311 referring women to shelters in Winchester, Carleton Place, Pembroke, Ont.

Deborah Thomson, executive director of Naomi’s Family Resource Centre in Winchester, Ont., says 40 per cent of the shelter's clients are now coming from Ottawa. (Jean Delisle/CBC)

Women fleeing dangerous domestic situations in Ottawa are being forced to seek refuge in communities outside the city, far from their jobs, schools, doctors and support networks, according to advocates.

Shelters in Winchester, Carleton Place and Pembroke, Ont., are among the facilities taking in women from Ottawa.

Nearly every week, Deborah Thomson says she welcomes new clients from Ottawa to Naomi's Family Resource Centre, a nine-bed Violence Against Women (VAW) shelter in Winchester, about 50 kilometres south of the capital's downtown.

"About 40 per cent of our files since April are coming from the Ottawa area as overflow, because the shelters in Ottawa are just full," Thomson said. "I don't want to see anybody and their family on the street, especially during the cold months."

But sending women and children in distress to an isolated rural community with few supports and no public transit isn't ideal, she said.

Winchester is about 50 kilometres from downtown Ottawa. For women without their own means of transportation, it can be difficult to the rural community's shelter. (Jean Delisle/CBC)

'It's not their culture'

Women often end up at Naomi's after calling the City of Ottawa's 311 and finding out there are no spaces at any of the five facilities in the city. Some of the women are new to Canada and don't speak English, and still need to access mental health services in Ottawa.

Thomson worries the 311 operator directing them to Winchester isn't always clear about exactly where they're heading.

"So the women who are in a traumatic situation then come here and then become upset at times.... It's not their culture," Thomson said. "It's the isolation. There's no legal representation around here."

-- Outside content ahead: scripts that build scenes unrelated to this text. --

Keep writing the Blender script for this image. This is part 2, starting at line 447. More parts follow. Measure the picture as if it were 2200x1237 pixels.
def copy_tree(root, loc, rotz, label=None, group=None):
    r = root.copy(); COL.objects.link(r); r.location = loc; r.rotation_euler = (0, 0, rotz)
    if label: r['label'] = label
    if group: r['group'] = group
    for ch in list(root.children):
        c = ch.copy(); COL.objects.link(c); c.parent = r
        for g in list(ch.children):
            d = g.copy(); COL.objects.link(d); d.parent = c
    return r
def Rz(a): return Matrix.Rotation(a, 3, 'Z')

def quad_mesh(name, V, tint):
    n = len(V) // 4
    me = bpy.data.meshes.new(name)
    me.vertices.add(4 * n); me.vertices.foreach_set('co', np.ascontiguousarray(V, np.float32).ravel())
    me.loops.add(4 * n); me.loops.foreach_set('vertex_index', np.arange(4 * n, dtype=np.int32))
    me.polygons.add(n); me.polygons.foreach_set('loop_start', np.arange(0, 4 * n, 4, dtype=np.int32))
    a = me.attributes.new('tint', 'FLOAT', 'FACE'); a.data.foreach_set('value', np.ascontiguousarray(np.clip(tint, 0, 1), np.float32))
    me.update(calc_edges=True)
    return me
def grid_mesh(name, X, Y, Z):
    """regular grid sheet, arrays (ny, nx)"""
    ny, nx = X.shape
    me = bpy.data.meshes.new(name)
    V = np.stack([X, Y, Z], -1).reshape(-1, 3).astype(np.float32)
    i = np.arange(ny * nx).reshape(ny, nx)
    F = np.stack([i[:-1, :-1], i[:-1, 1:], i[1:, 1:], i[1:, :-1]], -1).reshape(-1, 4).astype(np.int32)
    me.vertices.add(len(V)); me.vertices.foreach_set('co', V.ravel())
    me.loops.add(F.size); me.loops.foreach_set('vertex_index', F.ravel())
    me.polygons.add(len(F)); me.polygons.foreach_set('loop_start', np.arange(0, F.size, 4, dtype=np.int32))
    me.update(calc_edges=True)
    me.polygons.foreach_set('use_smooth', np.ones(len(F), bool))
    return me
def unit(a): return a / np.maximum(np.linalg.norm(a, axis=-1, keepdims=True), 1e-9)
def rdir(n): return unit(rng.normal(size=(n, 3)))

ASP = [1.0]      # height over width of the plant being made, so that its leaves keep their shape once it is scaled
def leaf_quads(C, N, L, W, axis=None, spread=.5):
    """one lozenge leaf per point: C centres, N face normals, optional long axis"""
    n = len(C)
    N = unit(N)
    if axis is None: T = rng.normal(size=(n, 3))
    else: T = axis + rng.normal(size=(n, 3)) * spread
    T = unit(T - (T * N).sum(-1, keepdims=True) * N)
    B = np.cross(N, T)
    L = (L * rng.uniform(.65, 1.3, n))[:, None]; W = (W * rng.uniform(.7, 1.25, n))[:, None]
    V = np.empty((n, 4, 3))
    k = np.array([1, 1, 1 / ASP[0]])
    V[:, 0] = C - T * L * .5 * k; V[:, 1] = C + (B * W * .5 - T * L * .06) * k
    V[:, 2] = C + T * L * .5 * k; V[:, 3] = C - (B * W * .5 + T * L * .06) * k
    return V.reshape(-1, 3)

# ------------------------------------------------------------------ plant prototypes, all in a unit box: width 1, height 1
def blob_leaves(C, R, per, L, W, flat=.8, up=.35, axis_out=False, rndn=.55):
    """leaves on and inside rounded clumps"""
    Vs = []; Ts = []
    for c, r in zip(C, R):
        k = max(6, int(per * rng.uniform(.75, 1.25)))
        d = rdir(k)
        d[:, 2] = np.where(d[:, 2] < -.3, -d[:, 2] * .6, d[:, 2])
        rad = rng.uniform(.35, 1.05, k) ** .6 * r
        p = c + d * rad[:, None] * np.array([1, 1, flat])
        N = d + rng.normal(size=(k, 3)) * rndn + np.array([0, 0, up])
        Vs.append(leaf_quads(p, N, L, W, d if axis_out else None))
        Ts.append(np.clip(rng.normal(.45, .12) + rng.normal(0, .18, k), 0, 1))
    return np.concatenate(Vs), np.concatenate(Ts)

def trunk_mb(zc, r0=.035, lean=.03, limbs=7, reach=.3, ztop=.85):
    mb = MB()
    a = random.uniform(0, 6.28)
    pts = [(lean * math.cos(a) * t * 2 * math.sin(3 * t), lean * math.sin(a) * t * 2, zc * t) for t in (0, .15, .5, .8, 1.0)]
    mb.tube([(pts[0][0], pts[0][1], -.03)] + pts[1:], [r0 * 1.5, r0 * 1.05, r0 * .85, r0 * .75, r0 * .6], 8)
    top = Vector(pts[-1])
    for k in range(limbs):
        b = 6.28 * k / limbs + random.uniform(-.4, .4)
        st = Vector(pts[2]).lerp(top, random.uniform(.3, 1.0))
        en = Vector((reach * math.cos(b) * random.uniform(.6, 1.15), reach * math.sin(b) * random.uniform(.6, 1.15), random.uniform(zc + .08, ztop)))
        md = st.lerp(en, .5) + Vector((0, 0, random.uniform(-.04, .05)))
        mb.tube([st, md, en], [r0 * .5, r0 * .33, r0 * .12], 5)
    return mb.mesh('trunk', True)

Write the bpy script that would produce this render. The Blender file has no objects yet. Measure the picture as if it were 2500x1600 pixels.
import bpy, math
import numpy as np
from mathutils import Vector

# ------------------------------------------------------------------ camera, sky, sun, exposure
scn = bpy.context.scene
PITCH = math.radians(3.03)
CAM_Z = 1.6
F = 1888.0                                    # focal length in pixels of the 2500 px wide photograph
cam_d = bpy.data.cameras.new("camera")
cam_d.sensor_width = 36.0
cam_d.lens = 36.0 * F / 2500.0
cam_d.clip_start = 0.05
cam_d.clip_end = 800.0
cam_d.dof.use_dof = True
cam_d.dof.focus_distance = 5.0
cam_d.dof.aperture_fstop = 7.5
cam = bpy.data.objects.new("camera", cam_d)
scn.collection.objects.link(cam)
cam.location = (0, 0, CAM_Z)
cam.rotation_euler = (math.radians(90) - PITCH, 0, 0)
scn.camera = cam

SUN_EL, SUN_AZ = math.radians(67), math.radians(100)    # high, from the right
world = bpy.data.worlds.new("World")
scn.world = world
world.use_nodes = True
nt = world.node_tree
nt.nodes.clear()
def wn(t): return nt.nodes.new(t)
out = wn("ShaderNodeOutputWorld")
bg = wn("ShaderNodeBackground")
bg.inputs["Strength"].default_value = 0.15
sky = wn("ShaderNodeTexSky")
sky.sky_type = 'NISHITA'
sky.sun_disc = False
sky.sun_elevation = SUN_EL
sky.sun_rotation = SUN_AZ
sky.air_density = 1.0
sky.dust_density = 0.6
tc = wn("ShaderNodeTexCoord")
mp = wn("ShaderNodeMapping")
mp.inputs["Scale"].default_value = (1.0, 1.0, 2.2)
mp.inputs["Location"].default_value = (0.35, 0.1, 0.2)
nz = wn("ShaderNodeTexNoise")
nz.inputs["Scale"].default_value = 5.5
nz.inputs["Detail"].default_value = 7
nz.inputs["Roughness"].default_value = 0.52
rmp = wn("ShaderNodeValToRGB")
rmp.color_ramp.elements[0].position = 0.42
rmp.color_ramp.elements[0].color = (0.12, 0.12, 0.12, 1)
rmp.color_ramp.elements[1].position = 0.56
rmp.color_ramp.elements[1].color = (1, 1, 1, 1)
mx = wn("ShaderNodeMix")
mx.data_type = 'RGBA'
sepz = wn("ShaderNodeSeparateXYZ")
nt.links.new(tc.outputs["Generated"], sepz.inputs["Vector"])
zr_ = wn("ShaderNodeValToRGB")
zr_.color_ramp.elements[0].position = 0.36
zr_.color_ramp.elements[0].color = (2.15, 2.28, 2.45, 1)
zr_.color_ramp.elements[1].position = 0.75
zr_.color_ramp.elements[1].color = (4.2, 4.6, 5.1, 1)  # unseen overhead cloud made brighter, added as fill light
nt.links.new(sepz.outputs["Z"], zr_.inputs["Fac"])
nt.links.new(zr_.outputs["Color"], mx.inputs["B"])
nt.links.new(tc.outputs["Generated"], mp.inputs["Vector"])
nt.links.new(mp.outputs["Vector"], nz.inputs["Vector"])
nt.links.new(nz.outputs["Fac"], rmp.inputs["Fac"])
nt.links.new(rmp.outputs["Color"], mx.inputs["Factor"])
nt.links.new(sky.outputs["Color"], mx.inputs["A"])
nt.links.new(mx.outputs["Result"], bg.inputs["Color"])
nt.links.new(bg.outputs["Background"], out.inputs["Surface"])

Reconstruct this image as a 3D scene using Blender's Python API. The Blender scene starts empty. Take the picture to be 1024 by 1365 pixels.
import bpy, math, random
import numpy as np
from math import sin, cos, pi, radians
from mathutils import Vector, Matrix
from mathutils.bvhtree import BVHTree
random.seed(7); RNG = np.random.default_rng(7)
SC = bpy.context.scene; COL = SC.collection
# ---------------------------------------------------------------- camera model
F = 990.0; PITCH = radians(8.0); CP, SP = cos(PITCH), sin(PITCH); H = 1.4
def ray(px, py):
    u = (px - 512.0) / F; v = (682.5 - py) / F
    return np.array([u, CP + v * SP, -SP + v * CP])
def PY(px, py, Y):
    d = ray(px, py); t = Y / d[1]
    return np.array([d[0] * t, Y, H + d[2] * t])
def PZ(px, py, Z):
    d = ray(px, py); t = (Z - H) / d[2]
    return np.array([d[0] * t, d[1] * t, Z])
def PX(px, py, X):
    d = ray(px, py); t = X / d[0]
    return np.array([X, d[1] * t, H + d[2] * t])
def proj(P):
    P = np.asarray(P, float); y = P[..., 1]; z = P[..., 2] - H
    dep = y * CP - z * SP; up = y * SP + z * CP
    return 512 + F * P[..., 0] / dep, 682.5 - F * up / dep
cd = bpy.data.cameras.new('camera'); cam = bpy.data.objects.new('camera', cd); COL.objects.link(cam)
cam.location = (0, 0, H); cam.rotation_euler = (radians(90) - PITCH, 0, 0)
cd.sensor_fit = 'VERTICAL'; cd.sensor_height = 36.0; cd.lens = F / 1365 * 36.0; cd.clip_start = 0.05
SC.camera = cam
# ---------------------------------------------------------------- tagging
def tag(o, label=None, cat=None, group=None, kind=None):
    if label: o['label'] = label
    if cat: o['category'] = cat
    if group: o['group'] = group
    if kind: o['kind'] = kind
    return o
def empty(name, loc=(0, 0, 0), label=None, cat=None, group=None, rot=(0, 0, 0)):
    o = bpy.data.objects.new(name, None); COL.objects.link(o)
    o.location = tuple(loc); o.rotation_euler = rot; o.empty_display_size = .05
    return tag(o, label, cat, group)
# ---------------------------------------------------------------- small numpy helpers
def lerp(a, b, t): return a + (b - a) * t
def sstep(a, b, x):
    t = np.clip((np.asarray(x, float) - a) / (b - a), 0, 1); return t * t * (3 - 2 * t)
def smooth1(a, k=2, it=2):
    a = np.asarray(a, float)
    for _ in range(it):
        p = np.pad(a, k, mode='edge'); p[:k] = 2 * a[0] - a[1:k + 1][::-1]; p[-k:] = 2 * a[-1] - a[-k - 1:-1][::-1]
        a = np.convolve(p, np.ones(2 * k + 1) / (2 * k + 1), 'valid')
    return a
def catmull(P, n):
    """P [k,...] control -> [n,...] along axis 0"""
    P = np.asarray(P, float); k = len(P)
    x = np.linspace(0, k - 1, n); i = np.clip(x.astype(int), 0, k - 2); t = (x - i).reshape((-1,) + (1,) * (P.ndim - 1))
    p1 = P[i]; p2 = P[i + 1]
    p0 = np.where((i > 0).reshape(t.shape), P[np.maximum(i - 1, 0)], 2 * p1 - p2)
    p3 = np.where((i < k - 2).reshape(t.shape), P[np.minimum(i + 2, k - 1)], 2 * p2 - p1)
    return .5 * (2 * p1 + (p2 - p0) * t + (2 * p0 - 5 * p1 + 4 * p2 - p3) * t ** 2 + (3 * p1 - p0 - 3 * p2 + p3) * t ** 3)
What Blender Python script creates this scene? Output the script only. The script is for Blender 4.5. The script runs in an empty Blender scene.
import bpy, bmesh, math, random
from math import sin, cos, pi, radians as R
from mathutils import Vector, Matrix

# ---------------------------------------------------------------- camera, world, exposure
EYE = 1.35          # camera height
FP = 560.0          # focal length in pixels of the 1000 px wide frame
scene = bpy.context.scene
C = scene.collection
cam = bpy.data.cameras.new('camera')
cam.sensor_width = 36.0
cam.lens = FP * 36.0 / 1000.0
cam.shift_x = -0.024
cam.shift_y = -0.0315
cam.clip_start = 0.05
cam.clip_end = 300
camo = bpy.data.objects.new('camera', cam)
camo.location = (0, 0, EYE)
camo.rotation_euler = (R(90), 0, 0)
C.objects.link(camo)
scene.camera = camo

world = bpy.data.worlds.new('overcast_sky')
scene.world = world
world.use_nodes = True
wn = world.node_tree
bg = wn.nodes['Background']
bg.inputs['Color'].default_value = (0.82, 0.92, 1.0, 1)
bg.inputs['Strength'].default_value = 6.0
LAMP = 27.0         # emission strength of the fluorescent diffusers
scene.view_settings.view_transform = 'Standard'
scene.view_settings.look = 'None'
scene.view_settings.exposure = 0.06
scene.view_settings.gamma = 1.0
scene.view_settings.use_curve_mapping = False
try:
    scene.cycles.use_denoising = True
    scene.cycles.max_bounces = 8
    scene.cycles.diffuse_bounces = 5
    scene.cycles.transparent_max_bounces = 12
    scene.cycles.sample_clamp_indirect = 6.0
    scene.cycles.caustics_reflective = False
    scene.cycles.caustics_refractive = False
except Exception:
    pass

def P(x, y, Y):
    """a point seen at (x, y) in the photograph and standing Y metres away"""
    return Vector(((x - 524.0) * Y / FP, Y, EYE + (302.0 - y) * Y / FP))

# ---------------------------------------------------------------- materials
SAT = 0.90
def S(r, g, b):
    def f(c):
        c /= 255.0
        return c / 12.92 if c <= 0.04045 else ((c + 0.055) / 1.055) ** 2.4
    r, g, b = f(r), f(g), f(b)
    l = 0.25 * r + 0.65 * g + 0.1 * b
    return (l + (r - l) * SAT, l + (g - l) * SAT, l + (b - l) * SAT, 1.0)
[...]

Just getting to Winchester can be an issue if the woman seeking shelter doesn't have access to a vehicle, she said.

A taxi ride to Naomi's from Ottawa costs about $100, and when 311 sends them, it's the shelter that has to pay.

"It's very problematic. We have very limited dollars, and transportation costs for us are in the thousands," Thomson said.

But in a statement to CBC on Friday, Shelley VanBuskirk, the City of Ottawa's director of housing, said anyone requiring placement at a VAW shelter outside the city can have their transportation paid through the city.

"The City will reach out to Naomi's Family Resource Centre to advise that this support is still available," VanBuskirk said. 

Chronic bed shortage

Like all VAW shelters, Naomi's is funded by Ontario's Ministry of Children, Community and Social Services, but the facility itself is owned by the county of Stormont Dundas and Glengarry. Local support and donations help keep the programs running, and keep food in the fridge.

When Ottawa residents arrive, Thomson said there's no reimbursement from any level of government.

"It's one of the things that I'm looking at investigating more. It's because we're tenuous, because we're outside the city limits and we're not in the same county. Sometimes there's an understanding, sometimes there's not," Thomson said.

A woman sits in a shelter room at Nelson House as executive director, Keri Lewis checks in. (Julie Ireton/CBC)

Because of a chronic shortage of beds in Ottawa, about 700 women have been turned away from the city's five VAW shelters just since April.

Meanwhile, shelter staff in Ottawa said there are 30 to 40 shelter beds lying empty on any given night because the agencies don't have enough staff and resources.

Lengthy stays

Brief stays in Winchester can help some women who just need to take a breath, according to Thomson, but more often than not, these out-of-town clients are staying for months.

"The average stay is anywhere between three and four months. We have had people stay seven and eight months."

Thomson said one woman who recently stayed at Naomi's with her seven children had to get up before dawn to make it back to the city for work and school.

"It's problematic," said Keri Lewis, executive director of Ottawa's Nelson House. "There's one bus in and out [of Winchester] each day. So it's not ideal for folks from our city being placed outside of town for long periods of time."

In a statement, Hannah Anderson, director of communications for Jill Dunlop, the associate minister of children and women's issues, said when a shelter is full, the province requires agencies to find women a bed at another "appropriate service provider who has the space."

"While an agency may be located in a specific geographic area they may serve women from outside that area if they have the capacity," Anderson said.